Computex Assembly 18 Hours and Counting – Computex 2012 Update

Arriving in Taipei, Taiwan a few days early allowed us an unexpected ‘behind the scenes’ look at Computex 2012 where we couldn’t help but be amazed at the work displayed to put on one of the worlds largest technology events.

It reminds us of CeBIT 2012 in Hanover, Germany, where we observed a polizei escorted procession of close to 1000 trucks as the massive event was disassembled n record time.  In similar fashion, let’s take a walk through Computex with less than 18 hours before doors open.

Credit has to be given to Computex organizers as well as those of each exhibitor because putting an event such as this together is a monumental affair.  Computex 2011 saw 121, 515 visitors attend the show which was comprised of just under 5000 booths belonging to somewhere in the area of 2000 exhibitors.

Something we don’t seem to appreciate is the work that goes into the show where each and every exhibit is built from the ground up by workers who work endlessly to get things going.  Not ever having been behind the scenes, it was just so easy to believe companies showed up with their pre-fab displays ready to go.



During our walk, we were fortunate to find a translator and speak to one of the workers who stated that all were on a deadline with less than 18 hours until the show.  Many who have been here for a long day already could find themselves working right to the deadline to make sure the event was ready to go.  Obviously in events such as this, one finds anywhere they can to catch up a bit on their rest.

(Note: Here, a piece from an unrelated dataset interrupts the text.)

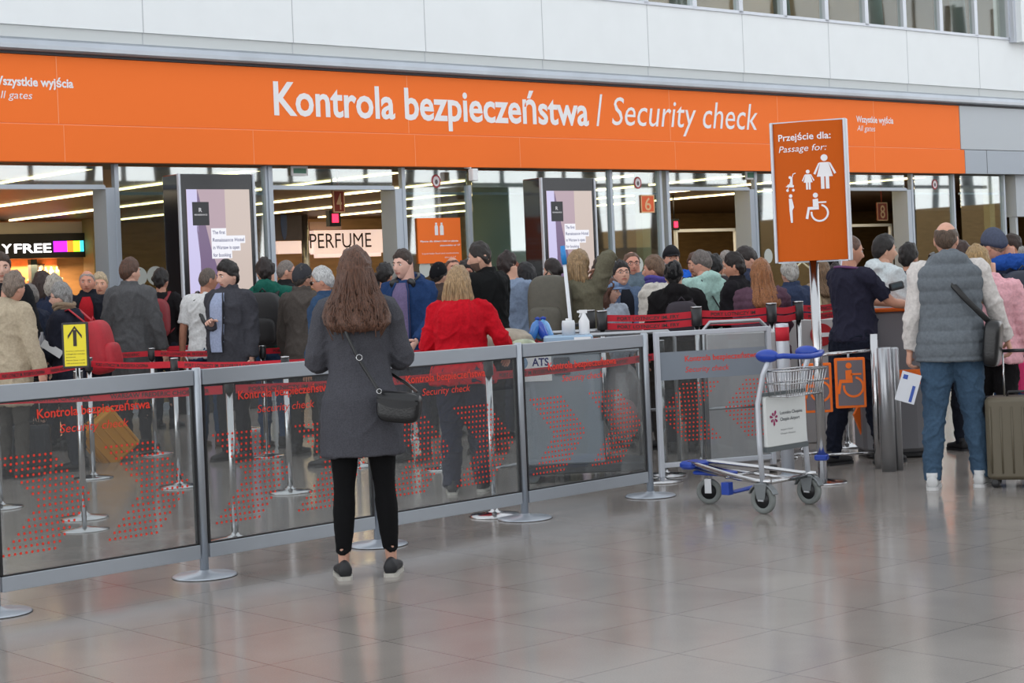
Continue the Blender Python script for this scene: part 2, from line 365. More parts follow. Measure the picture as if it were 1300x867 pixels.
def person(px,ytop,Z,face,label,top=(60,60,60),pants=(30,34,44),hair=('short',(50,36,28)),skin=(196,150,128),fem=False,g=1.0,belly=0,
           arms='down',RW=None,LW=None,lean=0,hy=0,hp=0,hem=.90,tt=.018,sleeve='long',collar='none',undr=None,openf=False,shoes='b',legs='trousers',
           vox=.014,hat=None,glasses=None,beard=None,scarf=None,stance=(.09,.0,-.02),H=None,curl=.35,flare=0,quilt=0,hood=None,brow=None,dy=0,vest=None,
           headx=0,lr=1.0,fold=.012,hw=1.0,jm=None,pocket=None,sturn=0):
    PN[0]+=1; seed=PN[0]; rnd=random.Random(seed)
    X=at(px,400,Z).x*1.0
    P=at(px,hzy(px),Z); X=P.x
    if H is None: H=at(px,ytop,Z).z+ (0.0)
    S=H/1.722
    T=TFm if fem else TM; sw=(.150 if fem else .170)*g**.5
    M0=Matrix.Translation((X,Z,0))@Matrix.Rotation(-math.radians(face),4,'Z')@Matrix.Scale(S,4)
    def warp(v):
        v=Vector(v)
        if lean and v.z>.95:
            a=lean; dz=v.z-.95; return Vector((v.x,v.y*math.cos(a)+dz*math.sin(a),.95+dz*math.cos(a)-v.y*math.sin(a)))
        return v
    def W_(mb): mb.v=[tuple(warp(p)) for p in mb.v]; return mb
    sk=mat('skin_%d_%d_%d'%skin,srgb(*skin),.55,noise_amt=.06,nscale=30,spec=.35)
    lips=mat('lips_%d'%skin[0],srgb(int(skin[0]*.86),int(skin[1]*.66),int(skin[2]*.66)),.5)
    hc=mat('hair_%d_%d_%d'%hair[1],srgb(*hair[1]),.42,noise_amt=.55,nscale=55,bump=.9,bscale=110,stretch=(3,3,.35))
    eyew=mat('eye_white',(.75,.73,.7),.3); iris=mat('iris',(.03,.02,.015),.2)
    # arms
    ax_=.275+.16*(g-1)+tt*.6
    pres={'down':((ax_,.05,.82),(-ax_,.05,.82)),'bent':((.12,.30,1.08),(-.12,.30,1.08)),'right_up':((.14,.30,1.22),(-ax_,.03,.80)),
          'left_up':((.245,.03,.80),(-.14,.30,1.22)),'pockets':((.20,.10,.88),(-.20,.10,.88)),'hold':((.10,.26,.98),(-.06,.26,.96))}
    rw,lw=pres[arms]; rw=RW or rw; lw=LW or lw
    A=[]
    for sd,w in ((1,rw),(-1,lw)):
        Sh=Vector((sd*sw,-.005,1.412)); hint=Vector((sd*.5,-1,-.35)); E,Wr=ik(Sh,w,.285,.255,hint); A.append((sd,Sh,E,Wr))
    # body: one continuous skin surface + sculpted head and five-fingered hands in the same mesh
    b=MB(); b.loft(torso_secs(T,.90,1.47,-.022,g,belly))
    b.tube([(0,-.012,1.40),(0,-.012,1.47),(0,-.002,1.53),(0,.004,1.60)],[.058,.056,.054,.052] if not fem else [.05,.047,.045,.045],16)
    for sd,Sh,E,Wr in A:
        limb(b,[(sd*.10,-.01,1.40),Sh,Sh.lerp(E,.5),E,E.lerp(Wr,.45),Wr],[.045,.052,.045,.038,.036,.026])
    fy=stance; feet=[]
    for sd,yo in ((1,stance[1]),(-1,stance[2])):
        hp_=Vector((sd*.085,-.01,.90)); an=Vector((sd*stance[0],yo,.10)); kn=hp_.lerp(an,.52)+Vector((0,.018,0)); feet.append((sd,an,kn,hp_))
        limb(b,[hp_,hp_.lerp(kn,.5),kn,kn.lerp(an,.35),an,an+Vector((0,.02,-.06))],[a*(.84 if legs=='leggings' else 1) for a in (.082,.070,.052,.054,.036,.03)])
    v,n,f=remesh(W_(b),max(vox,.012))
    B=MB(); B.add(v,f,0,True)
    hc0=warp((headx,.014,1.601)); MH=Matrix.Translation(hc0)@Matrix.Rotation(-math.radians(hy),4,'Z')@Matrix.Rotation(-hp,4,'X')
    hs=Matrix.Scale(1.0,4)
    i0=len(B.v); f0=len(B.f); B.ell((0,0,0),(.074,.094,.115),0,64,56,MH,head_fn)
    inv=MH.inverted()
    for fi in range(f0,len(B.f)):
        c=sum((Vector(B.v[i]) for i in B.f[fi]),Vector())/4; c=inv@c
        if c.y>.05 and abs(c.x)<.024 and abs(c.z+.062)<.0075*(1-.5*abs(c.x)/.024): B.m[fi]=1
        if beard and c.y>-.012 and c.z<-.040 and not(B.m[fi]==1) and (c.z<-.048 or abs(c.x)>.034 or c.z>-.050): B.m[fi]=4
    for sd in (1,-1):
        B.ell((sd*.073,-.008,-.006),(.010,.020,.032),0,12,10,MH@Matrix.Rotation(sd*-.25,4,'Z'))
        B.ell((sd*.031,.0735,.006),(.0115,.0105,.0060),2,12,8,MH); B.ell((sd*.031,.0815,.006),(.0055,.0038,.0055),3,10,6,MH)
    W2=[]
    for sd,Sh,E,Wr in A:
        d=(Wr-E).normalized(); side=sd
        nrm=Vector((-sd,.15,0)) if abs(d.z)>.6 else Vector((-sd*.55,0,-.8))
        hb=MB(); hand(hb,Wr-d*.005,d,nrm,1 if True else -1,curl,0)
        # choose thumb side: forwards / upwards
        bb=d.cross((nrm-d*nrm.dot(d)).normalized())
        if (bb.y if abs(d.z)>.6 else bb.z+ -sd*bb.x*.5)<0:
            hb=MB(); hand(hb,Wr-d*.005,d,nrm,-1,curl,0)
        W_(hb); B.add(hb.v,hb.f,0,True)
    o=B.build('person',[sk,lips,eyew,iris,mat('beard_%d'%hair[1][0],srgb(*[int(.42*a+.45*c) for a,c in zip(hair[1],skin)]),.9,noise_amt=.3,nscale=300)],None,M0)
    tag(o,label,'person')
    # hair, brows
    if hair[0]!='none':
        h=MB(); st=hair[0]; kw={}
        if st=='bald': hair_mesh(h,'short',.002,.006,seed,MH,bald=1)
        elif st=='thin': hair_mesh(h,'short',.006,.008,seed,MH,bald=2,front=.07)
        elif st=='buzz': hair_mesh(h,'short',.003,.004,seed,MH,rough=.001)
        elif st=='fade': hair_mesh(h,'short',.022,.005,seed,MH,rough=.006)
        elif st=='short': hair_mesh(h,'short',.016,.012,seed,MH,rough=.005)
        elif st=='full': hair_mesh(h,'short',.020,.015,seed,MH,rough=.010,nape=-.085)
        elif st=='bob':
            hair_mesh(h,'long',.016,.020,seed,MH,rough=.006)
            vs=MB(); hk=hair[2] if len(hair)>2 else .17
            for (z,rx,ry,cy) in ((.05,.085,.09,-.02),(0,.100,.092,-.028),(-.05,.112,.090,-.032),(-.10,.125,.085,-.034),(-hk,.118,.070,-.036)): vs.v.append((z,rx,ry,cy))
            longhair(h,vs.v,seed,MH)
        elif st=='long':
            hair_mesh(h,'long',.016,.018,seed,MH,rough=.006); L=hair[2] if len(hair)>2 else .34
            wd=hair[3] if len(hair)>3 else 1.0
            secs=[(.04,.082,.088,-.022),(-.02,.090*wd**.3,.088,-.030),(-.09,.100*wd**.6,.085,-.040),(-.15,.112*wd,.085,-.072),(-.22,.128*wd,.075,-.105),(-L*.88,.124*wd,.050,-.142),(-L,.095*wd,.026,-.150)]
            secs=[(a_,b_,c_,d_-(max(0,tt-.02)*1.3 if a_<-.12 else 0)) for a_,b_,c_,d_ in secs]
            longhair(h,secs,seed,MH,1.6 if wd>1 else 1)
        elif st=='tied':
            hair_mesh(h,'short',.012,.012,seed,MH,rough=.004); h.ell((0,-.12,.01),(.035,.035,.035),0,16,12,MH)
        ho=h.build('hair',hc,o)
        eb=MB()
        for sd in (1,-1): eb.tube([MH@Vector((sd*.014,.090,.024)),MH@Vector((sd*.030,.090,.029)),MH@Vector((sd*.046,.080,.024))],[.003,.0038,.002],6)
        eb.build('eyebrows',hc,o)
    if glasses:
        e=MB()
        for sd in (1,-1):
            c=Vector((sd*.031,.099,.005)); ring=[c+Vector((.024*math.cos(a),-.004*abs(math.cos(a)),.017*math.sin(a))) for a in [2*math.pi*k/16 for k in range(16)]]
            e.tube([MH@p for p in ring],.0018,6,0,closed=True)
            e.tube([MH@Vector((sd*.054,.094,.010)),MH@Vector((sd*.074,.06,.010)),MH@Vector((sd*.078,-.01,.004))],.0018,6,0)
            if glasses=='sun': e.disc(sd*.031,.005,.023,.016,.097,.099,0,16,MH)
        e.tube([MH@Vector((.008,.101,.010)),MH@Vector((-.008,.101,.010))],.0018,6,0)
        e.build('glasses',BLACK,o)
    if hat:
        kind,hcol=hat[0],hat[1]; h=MB()
        if kind=='cap':
            hair_mesh(h,'beanie',.012,.022,seed,MH,rough=.0005,front=.05)
            br=[]; 
            pts=[(.070*math.sin(a),.085*math.cos(a)) for a in np.linspace(-1.15,1.15,11)]
            top_=[Vector((x,y,.050)) for x,y in pts]; out_=[Vector((x*.98,y+.075*math.cos(a*1.25)**.7 if abs(a)<1.2 else y,.040-.012*abs(math.sin(a)))) for (x,y),a in zip(pts,np.linspace(-1.15,1.15,11))]
            vs=[MH@p for p in top_+out_+[p-Vector((0,0,.004)) for p in top_+out_]]; n=11
            F=[(i,i+1,n+i+1,n+i) for i in range(n-1)]+[(2*n+i,3*n+i,3*n+i+1,2*n+i+1) for i in range(n-1)]+[(n+i,n+i+1,3*n+i+1,3*n+i) for i in range(n-1)]
            h.add(vs,F,0,True)
        elif kind=='flat':
            hair_mesh(h,'beanie',.016,.026,seed,MH,rough=.0005)
            h.ell((0,.075,.052),(.066,.060,.010),0,20,10,MH)
        else: hair_mesh(h,'beanie',.014,.016,seed,MH,rough=.002)
        h.build('hat',cloth(*hcol),o)
    # trousers
    pm=cloth(*pants); jeans=pants[2]>pants[0]+25
    if legs!='none':
        t=MB()
        ty=tt*.4
        t.loft(torso_secs(T,.845,1.0,.006,g,belly*.4))
        slim=legs=='leggings'
        for sd,an,kn,hp_ in feet:
            r=[.098,.088,.062,.062,.052,.050] if slim is False else [.090,.080,.056,.058,.042,.040]
            r=[a*lr*(g**.5) for a in r]
            end=Vector((an.x,an.y-.012,.055 if not slim else .16))
            limb(t,[hp_+Vector((0,0,.04)),hp_.lerp(kn,.45),kn,kn.lerp(an,.35),an.lerp(kn,.16),end],r)
        v,n,f=remesh(t,max(vox*.9,.009)); v=folds(v,n,fold if not slim else .002,(9,9,9),seed)
        mk('trousers',v,f,pm,o)
    sm={'b':(SHOEB,SHOEB),'w':(SHOEW,SOLE),'s':(SHOEB,SOLE),'br':(SHOEBR,SHOEBR),'wb':(SHOEW,SHOEW)}[shoes]
    for sd,an,kn,hp_ in feet: shoe('shoe',(an.x,an.y-.0,0),legs!='none' and legs!='leggings',0,sm,o,'sneaker' if shoes in('s','w') else '',S,-sd*.12+sturn)
    # top garment
    def garment(name,mt,tk,hz,slv,col,dx=0,fl=0,fold_=.010,quilt_=0,z1=1.485,vx=None):
        t=MB(); t.loft(torso_secs(T,hz,z1,tk,g,belly,flare=fl,rxadd=0))
        if slv!='none':
            for sd,Sh,E,Wr in A:
                pts=[Vector((sd*.08,-.01,1.395)),Sh+Vector((0,0,.002)),Sh.lerp(E,.5),E,E.lerp(Wr,.45),E.lerp(Wr,.93)]
                R=[.048,.056,.053,.048,.045,.037]; R=[a*(g**.4)+tk*.60 for a in R]
                if slv=='short': pts=pts[:3]+[Sh.lerp(E,.78)]; R=R[:3]+[R[2]*1.02]
                if slv=='elbow': pts=pts[:4]+[E.lerp(Wr,.45)]; R=R[:4]+[R[3]*.95]
                limb(t,pts,R)
        if col=='none' and tk>=.02: col='stand'
        if col=='stand': t.tube([(0,-.012,1.46),(0,-.006,1.53)],[(.070+tk*.5,.072+tk*.5),(.066+tk*.4,.068+tk*.4)],20)
        if col=='hood':
            t.ell((0,-.10,1.47),(.115,.065,.075)); t.tube([(.10*math.cos(a),-.02+.10*math.sin(a)*(.75),1.475+.02*math.sin(-a)) for a in [2*math.pi*k/20 for k in range(20)]],.030,10,0,closed=True)
        v,n,f=remesh(W_(t),vx or vox,2); v=folds(v,n,fold_,(7,7,5),seed)
        if quilt_:
            for i in range(len(v)):
                if slv=='none' or True:
                    w=abs(math.sin(math.pi*v[i][2]/quilt_)); v[i]=v[i]+n[i]*(.010*(w**.5-.7))
        return mk(name,v,f,mt,o)
    tk=tt
    nm='coat' if hem<.8 else 'jacket'
    if vest:      # sleeved layer below, sleeveless quilted layer above
        garment('shirt',cloth(*top),tk*.5,.93,'long','none')
        garment('vest',cloth(*vest),tk+.006,hem,'none','hood' if hood else 'stand',quilt_=quilt,fold_=.006)
    else:
        mt=jm or cloth(*top)
        if undr and openf is False: garment('shirt',cloth(*undr),.006,.93,'none','stand',z1=1.49)
        garment(nm if (collar!='none' or tk>.015) else 'shirt',mt,tk,hem,sleeve,'hood' if hood else collar,fl=flare,fold_=fold*1.2,quilt_=quilt)
    if undr and openf:   # open front: a shirt wedge shows between the lapels
        e=MB(); zs=np.linspace(1.46,max(hem,.95),16); L=[];R_=[]
        for z in zs:
            ry=np.interp(z,ZT,T['ry'])*g+tk+.008; cy=np.interp(z,ZT,T['cy'])+belly*math.exp(-((z-1.05)/.13)**2)*.98
            w=.030+.045*min(1,(1.50-z)/.12)-.02*max(0,(1.3-z)); rx=np.interp(z,ZT,T['rx'])*g+tk
            row=[]
            for q in (-1,-.5,0,.5,1):
                x=w*q; row.append(Vector((x,cy+ry*math.sqrt(max(0,1-(x/rx)**2))+.021,z)))
            L.append(row)
        vs=[p for r_ in L for p in r_]; F=[(i*5+k,i*5+k+1,(i+1)*5+k+1,(i+1)*5+k) for i in range(15) for k in range(4)]
        e.add(vs,F,0,True); vs2=[p-Vector((0,.02,0)) for p in vs]; e.add(vs2,F,0,True)
        # lapel edges
        for k in (0,4): e.tube([r_[k]+Vector((0,.004,0)) for r_ in L],[(.012,.005)]*16,8,1)
        W_(e); e.build('shirt_front',[cloth(*undr),mt],o)
    if scarf:
        e=MB()
        for j in range(3): e.tube([((.072+.01*j)*math.cos(a),-.008+(.075+.008*j)*math.sin(a),1.485+.022*j+.012*math.sin(2*a+j)) for a in [2*math.pi*k/20 for k in range(20)]],.021,10,0,closed=True)
        e.tube([(.05,.09,1.50),(.06,.135,1.40),(.055,.15,1.25),(.05,.145,1.10)],[(.03,.012)]*4,10,0)
        W_(e); e.build('scarf',cloth(*scarf),o)
    o['_S']=S
    return o,M0,warp,MH,A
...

This shot of a very clear front entrance will not be seen whatsoever in the next few days as hoards of people try to file in to be the first to catch a glimpse of this year in technology.

blankLast but not least, one can’t help but be amazed at the beauty of nature  found inside this small city of just under 7 million people as we glanced through the trees at Taipei 101, the worlds second largest functional structure at 1,666 feet in height and a cost of 1.8 billion dollars to build.